Verharde en onverharde oppervlakten
Bij elke weg kan onderscheid worden gemaakt naar de verharding van de rijbaan en andere verharde, halfverharde en onverharde oppervlakten. In het landschapsplan kunnen over de behandeling van deze oppervlakten uitspraken worden gedaan.
De verharding van de gebiedsontsluitingsweg is aan technische randvoorwaarden gebonden, maar heeft invloed op de geluidsproductie van de weg. Op locaties waar de geluidsproductie hoger is dan de norm, zal deze moeten worden beperkt. Toepassing van bijzondere asfaltmengsels beperkt de geluidsproductie en is van invloed op de benodigde hoogte van eventuele geluidbeperkende constructies.
De oppervlakten naast de rijbaan van de gebiedsontsluitingsweg (berm, restruimten) hebben geen directe verkeersfunctie.

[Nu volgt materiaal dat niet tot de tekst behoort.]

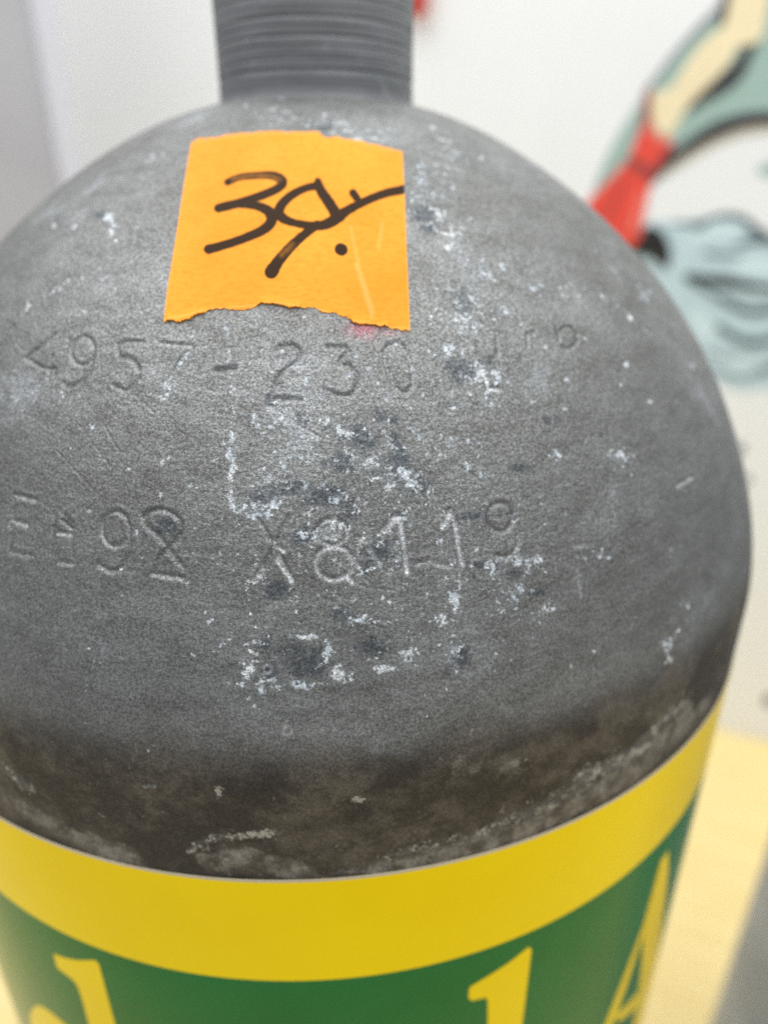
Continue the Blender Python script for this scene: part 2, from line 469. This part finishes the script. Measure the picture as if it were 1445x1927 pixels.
disp = np.zeros((nR, nC), np.float32)
pink = np.zeros((nR, nC), np.float32); tanm = np.zeros((nR, nC), np.float32); crust = np.zeros((nR, nC), np.float32); darkm = np.zeros((nR, nC), np.float32); stampm = np.zeros((nR, nC), np.float32)

def window(th, z, pad):
    """index slices of the shell around some points, pad in mm"""
    r = max(8.0, float(r_of_z(np.max(z))))
    a0, a1 = th.min() - pad / r, th.max() + pad / r
    s0, s1 = s_of_z(z.min()) - pad, s_of_z(z.max()) + pad
    return slice(*np.searchsorted(SROW, [s0, s1])), slice(*np.searchsorted(TH, [a0, a1]))
def seg_dist(sl, P3):
    G = np.stack([X[sl], Y[sl], Z[sl]], -1)
    best = np.full(G.shape[:2], 1e9)
    for a, b in zip(P3[:-1], P3[1:]):
        ab = b - a; L = ab @ ab + 1e-12
        t = np.clip(((G - a) @ ab) / L, 0, 1)
        d = ((G - a - t[..., None] * ab) ** 2).sum(-1)
        best = np.minimum(best, d)
    return np.sqrt(best)
def to3(th, z):
    r = r_of_z(z); return np.stack([r * np.sin(th), -r * np.cos(th), z], -1)

def stamp(P, depth=.26, wid=.24, white=0.0, lip=.04, smooth=0):
    depth = depth * .9; wid = wid * 1.18; white = white * .8
    P = np.asarray(P, float)
    if smooth: P = smooth_loop(P, smooth, closed=False)
    th, z = on_tank(P); sl = window(th, z, 2.2)
    if disp[sl].size == 0: return
    d = seg_dist(sl, to3(th, z))
    g = np.exp(-(d / wid) ** 2)
    disp[sl] = np.minimum(disp[sl], -depth * g) if True else 0
    disp[sl] += lip * np.exp(-((d - wid * 2.3) / (wid * .9)) ** 2) * (disp[sl] > -.04)
    if depth > .1 and white < .3: darkm[sl] = np.maximum(darkm[sl], .5 * np.exp(-(d / (wid * .9)) ** 2))      # dark tint follows the groove, keeps the stroke legible
    if white: stampm[sl] = np.maximum(stampm[sl], white * np.exp(-(d / (wid * 1.05)) ** 4))
def ell(cx, cy, rx, ry, a0=0, a1=360, tilt=0):
    a = np.radians(np.linspace(a0, a1, 28)); x, y = rx * np.cos(a), ry * np.sin(a)
    c, s = math.cos(math.radians(tilt)), math.sin(math.radians(tilt))
    return np.stack([cx + c * x - s * y, cy + s * x + c * y], 1)

# the stamped characters, upper row
stamp([(26, 613), (2, 650)])
stamp([(103, 629), (50, 674), (82, 692), (104, 694)]); stamp([(98, 668), (92, 720)], .15)
stamp(ell(156, 660, 21, 27, tilt=10)); stamp([(176, 668), (170, 700), (150, 722), (131, 729), (118, 719)], .2, smooth=2); stamp([(131, 638), (123, 662)], .18)
stamp([(268, 643), (223, 642), (222, 672), (246, 673), (263, 692), (258, 718), (240, 737), (214, 724)], .22, smooth=1)
stamp([(305, 646), (361, 652), (324, 705), (304, 744)], .22, white=.25)
stamp([(407, 697), (440, 694)], .36, .30); 
stamp([(518, 660), (533, 649), (556, 650), (566, 668), (556, 684), (534, 697), (516, 722), (510, 752)], .24, smooth=1); stamp([(508, 750), (566, 753)], .3, white=.25)
stamp([(616, 652), (664, 654), (632, 685), (657, 687), (676, 708), (672, 731), (655, 747), (632, 743), (614, 733)], .24, smooth=1)
stamp([(749, 645), (724, 652), (722, 678), (738, 718), (757, 743), (777, 730), (776, 695), (765, 662), (749, 645)], .26, white=.2, smooth=1)
stamp([(904, 683), (919, 731), (936, 733)], .3, white=.95); stamp([(904, 683), (931, 682)], .2); stamp([(898, 646), (902, 671), (922, 680), (938, 664), (932, 640)], .16, smooth=1)
stamp([(992, 630), (993, 650)], .16); stamp([(992, 632), (1006, 624)], .14); stamp(ell(1068, 635, 18, 20, -160, 120), .22); stamp([(1046, 616), (1052, 640)], .15)
# lower row
stamp([(29, 932), (21, 1038)], .2); stamp([(29, 932), (69, 941)], .3, white=.3); stamp([(24, 979), (52, 988)], .3, white=.35); stamp([(21, 1038), (62, 1045)], .16)
stamp([(108, 955), (98, 1041)], .15); stamp([(118, 978), (137, 996)], .26); stamp([(111, 1003), (135, 1005)], .26, white=.35); stamp([(114, 1058), (138, 1062)], .28, white=.35); stamp([(108, 955), (137, 985), (138, 1050)], .13)
stamp(ell(218, 996, 25, 33), .26, white=.18); stamp([(243, 1000), (246, 1034), (232, 1068), (210, 1077), (187, 1062)], .24, smooth=2)
stamp([(270, 975), (283, 960), (308, 958), (332, 969), (344, 988), (336, 1014), (316, 1030), (298, 1050), (290, 1080)], .3, smooth=2); stamp([(288, 1080), (345, 1088)], .34, white=.3)
stamp([(268, 968), (276, 992), (300, 1008), (316, 1030), (346, 1069)], .2, smooth=1)
stamp([(485, 976), (516, 1022), (549, 1092)], .24); stamp([(543, 973), (516, 1026), (488, 1081)], .24)
stamp([(522, 1052), (549, 1092)], .3, white=.95); stamp([(496, 1068), (488, 1081)], .3, white=.9); stamp([(524, 1030), (534, 1036)], .2, white=.7)
stamp(ell(625, 1001, 28, 24), .26, white=.35); stamp(ell(629, 1059, 35, 31), .28, white=.55); stamp([(612, 1008), (630, 1012)], .03, .7, white=.45); stamp([(655, 1087), (662, 1094)], .2, white=.8)
stamp([(723, 998), (745, 970), (752, 975), (756, 1000), (762, 1048), (766, 1076)], .34, .28, white=.95)
stamp([(833, 990), (848, 962), (856, 985), (862, 1020), (869, 1058)], .32, .26, white=.9)
stamp(ell(941, 973, 24, 27), .26); stamp([(966, 978), (977, 1002), (974, 1030), (957, 1050), (935, 1046)], .28, white=.2, smooth=2)
stamp([(694, 1032), (720, 1070)], .08, white=.5); stamp([(783, 1062), (808, 1056), (840, 1066)], .08, white=.25)
stamp([(1273, 916), (1300, 898)], .3, white=.6); stamp([(1085, 1072), (1092, 1120)], .05, white=.35); stamp([(1080, 1028), (1112, 1026)], .05, white=.35)
stamp(ell(541, 1374, 8, 8), .14, .16, white=.5); stamp(ell(504, 1258, 8, 8), .14, .16, white=.5)
for P in [[(640, 1085), (690, 1105), (745, 1112)], [(660, 1070), (700, 1100)], [(660, 1160), (720, 1182)], [(1000, 830), (1016, 838)], [(870, 880), (905, 905)],
          [(560, 800), (610, 826)], [(150, 800), (210, 880)], [(110, 850), (185, 930)], [(190, 790), (225, 850)], [(255, 745), (290, 775)]]:
    stamp(P, .09, .10, lip=.02)                      # scratches

# --- corrosion: soft regions, ragged by the material's own noise
def blob(arr, x, y, rx, ry, wgt=1.0, tilt=0, p=2.0):
    ring = ell(x, y, rx, ry, tilt=tilt)
    th, z = on_tank(np.concatenate([ring, [(x, y)]]))
    tc, zc = th[-1], z[-1]
    s = s_of_z(z); sc = s[-1]; rc = float(r_of_z(zc))
    A = np.stack([(th[:-1] - tc) * rc, s[:-1] - sc], 1)
    C = np.linalg.inv(A.T @ A / len(A) * 2 + np.eye(2) * 1e-6)
    ext = np.abs(A).max(0) * 2.2
    r0, r1 = np.searchsorted(SROW, [sc - ext[1], sc + ext[1]]); c0, c1 = np.searchsorted(TH, [tc - ext[0] / rc, tc + ext[0] / rc])
    U = (TH[None, c0:c1] - tc) * rc; Vv = (SROW[r0:r1, None] - sc)
    q = C[0, 0] * U * U + 2 * C[0, 1] * U * Vv + C[1, 1] * Vv * Vv
    arr[r0:r1, c0:c1] = np.maximum(arr[r0:r1, c0:c1], wgt * np.exp(-.7 * q ** (p / 2)))
def streak(arr, P, wmm, wgt):
    th, z = on_tank(P); sl = window(th, z, wmm * 2.5)
    d = seg_dist(sl, to3(th, z))
    arr[sl] = np.maximum(arr[sl], wgt * np.exp(-(d / wmm) ** 2))

for b in [(840, 660, 34, 28, .8), (905, 705, 50, 34, .75), (860, 745, 40, 26, .6), (925, 745, 28, 22, .6), (830, 300, 55, 70, .5), (805, 375, 45, 40, .75),
          (790, 340, 22, 26, .7), (850, 450, 45, 40, .65), (830, 410, 30, 30, .7), (890, 555, 55, 40, .75), (900, 520, 30, 40, .6), (880, 610, 60, 34, .72), (950, 585, 20, 14, .9), (1010, 540, 16, 9, .9),
          (1060, 555, 14, 8, .7), (910, 510, 20, 18, .8), (520, 215, 50, 20, .55), (640, 238, 50, 24, .6), (690, 262, 40, 14, .7), (720, 220, 40, 20, .4),
          (640, 812, 40, 16, .7, 30), (690, 870, 50, 44, .62), (735, 895, 40, 36, .62), (770, 905, 22, 26, .75), (850, 830, 24, 14, .6), (742, 1035, 26, 36, .5), (630, 938, 12, 11, .95),
          (560, 1010, 28, 20, .6), (480, 958, 40, 20, .78), (510, 945, 30, 18, .6), (480, 1085, 26, 24, .45), (858, 1130, 14, 34, .85), (830, 1165, 18, 14, .8), (955, 1120, 40, 34, .62),
          (1020, 1148, 22, 22, .6), (985, 1052, 46, 22, .62), (940, 1060, 28, 26, .6), (480, 1205, 20, 14, .8), (470, 1255, 13, 22, .85), (492, 1298, 9, 22, 1.0), (575, 1198, 34, 7, .95),
          (617, 1225, 10, 28, .85), (640, 1268, 22, 18, .95), (560, 1292, 50, 9, .75), (520, 1285, 16, 10, .7), (765, 1236, 26, 14, .9, -35), (725, 1258, 26, 8, .95), (855, 1228, 12, 22, .65), (680, 1165, 22, 12, .75), (700, 1240, 10, 8, .7),
          (1165, 858, 26, 14, .72), (1165, 855, 8, 6, 1.05), (1255, 1215, 12, 20, .9), (205, 410, 11, 9, 1.25), (208, 435, 8, 9, .8), (285, 300, 26, 10, .5), (235, 435, 14, 12, .6), (130, 430, 20, 10, .5),
          (190, 530, 60, 40, .42), (150, 590, 40, 30, .4), (300, 745, 20, 16, .75), (330, 740, 20, 20, .6), (295, 870, 16, 8, .75), (35, 755, 14, 10, .7), (120, 740, 12, 14, .6), (430, 640, 8, 30, .55), (520, 790, 14, 16, .5),
          (570, 860, 60, 14, .4), (690, 1020, 30, 26, .5), (610, 1040, 20, 12, .4), (645, 1130, 20, 10, .5), (740, 1130, 24, 10, .5), (1045, 855, 10, 8, .8), (340, 760, 30, 30, .4), (90, 560, 60, 18, .4, -18),
          (1262, 1240, 8, 8, .9), (1130, 1045, 10, 6, .7), (1290, 1140, 8, 6, .6), (640, 990, 10, 6, .6), (420, 1210, 8, 6, .6), (395, 1170, 5, 4, .7), (1210, 560, 12, 14, .5), (1300, 690, 12, 14, .4)]:
    soft = .74 if b[1] < 780 and b[2] > 13 else .95
    blob(crust, *b[:4], wgt=b[4] * soft, tilt=b[5] if len(b) > 5 else 0)
    if b[4] >= .5:                                   # loose powder round each crust
        for _ in range(int(2 + (b[2] * b[3]) ** .5 / (9 if b[1] < 780 else 5))):
            blob(crust, b[0] + rng.normal(0, b[2] * .95), b[1] + rng.normal(0, b[3] * .95), rng.uniform(2, 6), rng.uniform(2, 5), wgt=rng.uniform(.55, 1.0))
blob(crust, 690, 900, 300, 330, wgt=.3, p=4); blob(pink, 690, 618, 26, 14, wgt=1.2); blob(pink, 720, 624, 22, 8, wgt=.6)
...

Hieraan worden andere eisen gesteld ten aanzien van vlakheid en draagkracht. Bepaalde oppervlakten zullen worden verhard, andere zullen niet worden verhard of van een halfverharding worden voorzien. Bij de keuze van het materiaal voor verharde of halfverharde oppervlakten spelen naast de functionele eisen ook visueel-ruimtelijke aspecten als kleur en verschijningsvorm.
Niet verharde oppervlakten kunnen worden ingeplant of ingezaaid met een grondbedekker zoals gras, kruidenvegetatie of klimop. Ook water kan als een vorm van oppervlaktebehandeling worden gezien. In sommige landschappen (veengebieden) zijn brede wateroppervlakten kenmerkend. De keuze voor een brede waterloop parallel aan de gebiedsontsluitingsweg kan dit karakter benadrukken.